Desde criança – ainda no Bracuí – a vó aprendeu a cantar jongo e folia de reis. Chegou a fazer parte do grupo de folia dos reis de Carmo Moraes, ex-combatente da Segunda Guerra e filho de santo da vó, que morava no Morro do Carmo. Aos 95 anos a vó lembrava ainda de algumas dessas músicas e em diversos momentos, ela cantava em seu terreiro, em sua casa, os pontos, alguns em língua yorubá, com contribuição de línguas indígenas. Cantava, dançava, ensinava e repartia amor. O terreiro era o lugar da pedagogia da oralidade, do ver e ouvir, do aconselhar e acalmar.

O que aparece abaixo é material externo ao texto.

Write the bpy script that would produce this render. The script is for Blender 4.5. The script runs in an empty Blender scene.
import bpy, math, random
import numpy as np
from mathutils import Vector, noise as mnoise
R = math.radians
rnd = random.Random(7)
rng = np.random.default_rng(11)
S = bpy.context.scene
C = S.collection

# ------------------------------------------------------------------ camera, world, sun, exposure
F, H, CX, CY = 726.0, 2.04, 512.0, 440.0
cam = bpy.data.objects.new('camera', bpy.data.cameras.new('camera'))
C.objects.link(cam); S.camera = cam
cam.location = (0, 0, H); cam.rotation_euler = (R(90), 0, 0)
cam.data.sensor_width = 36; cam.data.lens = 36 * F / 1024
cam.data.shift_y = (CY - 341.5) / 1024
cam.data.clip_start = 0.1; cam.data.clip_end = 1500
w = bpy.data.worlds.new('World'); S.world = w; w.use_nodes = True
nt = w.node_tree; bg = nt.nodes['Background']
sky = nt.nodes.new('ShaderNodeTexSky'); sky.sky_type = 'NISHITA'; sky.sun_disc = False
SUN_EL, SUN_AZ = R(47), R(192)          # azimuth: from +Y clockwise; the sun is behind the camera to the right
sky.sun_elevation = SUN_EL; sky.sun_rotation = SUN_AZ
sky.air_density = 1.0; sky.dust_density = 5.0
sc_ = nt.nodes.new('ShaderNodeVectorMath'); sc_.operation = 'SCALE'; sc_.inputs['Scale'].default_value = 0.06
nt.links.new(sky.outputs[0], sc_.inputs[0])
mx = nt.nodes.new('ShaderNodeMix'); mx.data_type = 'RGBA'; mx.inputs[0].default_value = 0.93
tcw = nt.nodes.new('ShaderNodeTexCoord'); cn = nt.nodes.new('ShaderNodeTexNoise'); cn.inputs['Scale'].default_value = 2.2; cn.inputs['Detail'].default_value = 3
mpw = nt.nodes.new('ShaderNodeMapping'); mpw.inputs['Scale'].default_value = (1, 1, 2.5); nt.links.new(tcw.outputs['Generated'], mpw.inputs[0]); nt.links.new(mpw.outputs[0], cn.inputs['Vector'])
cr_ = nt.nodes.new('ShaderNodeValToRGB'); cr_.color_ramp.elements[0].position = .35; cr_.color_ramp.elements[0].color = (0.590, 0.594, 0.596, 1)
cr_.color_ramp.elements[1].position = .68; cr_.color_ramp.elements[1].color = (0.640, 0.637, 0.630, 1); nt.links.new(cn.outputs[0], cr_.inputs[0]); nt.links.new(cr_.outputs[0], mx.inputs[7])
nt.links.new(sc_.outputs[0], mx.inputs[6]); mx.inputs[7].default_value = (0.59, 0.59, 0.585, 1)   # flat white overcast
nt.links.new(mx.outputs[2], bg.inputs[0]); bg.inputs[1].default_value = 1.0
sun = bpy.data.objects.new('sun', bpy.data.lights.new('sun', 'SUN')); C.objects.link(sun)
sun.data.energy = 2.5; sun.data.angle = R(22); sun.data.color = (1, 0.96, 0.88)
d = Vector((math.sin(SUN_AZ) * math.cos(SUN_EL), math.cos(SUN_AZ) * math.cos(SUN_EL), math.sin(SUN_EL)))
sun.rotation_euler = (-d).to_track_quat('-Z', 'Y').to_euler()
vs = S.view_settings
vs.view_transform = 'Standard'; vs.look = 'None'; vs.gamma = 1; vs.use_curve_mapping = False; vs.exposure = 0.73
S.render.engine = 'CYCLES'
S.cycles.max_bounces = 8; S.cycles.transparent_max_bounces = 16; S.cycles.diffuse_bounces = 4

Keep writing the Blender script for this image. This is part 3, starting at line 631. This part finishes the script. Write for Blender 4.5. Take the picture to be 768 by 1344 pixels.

Vó Mariinha gostava de contar histórias, lembrando momentos de sua vida. Uma dela ocorreu quando era muito criança e caiu numa fogueira – nessa época era comum as pessoas fazerem fogueiras dentro de casa. Todos ficaram impressionados, porque ela levantou-se sozinha da fogueira. Anos depois, quando começou a trabalhar com a vó Catarina, a preta-velha, disse que foi ela quem a tirou do fogo. Para não esquecer o acontecido, carregou, em uma das mãos durante toda sua vida, a marca da queimadura.
No último ano de sua vida, Vó Mariinha diminuiu o ritmo, mas não deixou de ir ao menos um dia na Japuíba, para encontrar seus santos e Neusa – filha de coração e seu braço direito. Com ela, estabeleceu uma relação de amizade, de carinho que atravessou longos anos. As duas estavam unidas pela Umbanda. Nas palavras de um dos netos, Alexandre Klippel: “Uma palavra que define a minha vó é fé. A minha vó tem uma fé, que é inabalável”.
Daqui do Diário do Amazonas, em Manaus, saudações a Vó Mariinha: que seu sono seja calmo, nesta longa noite que se finda.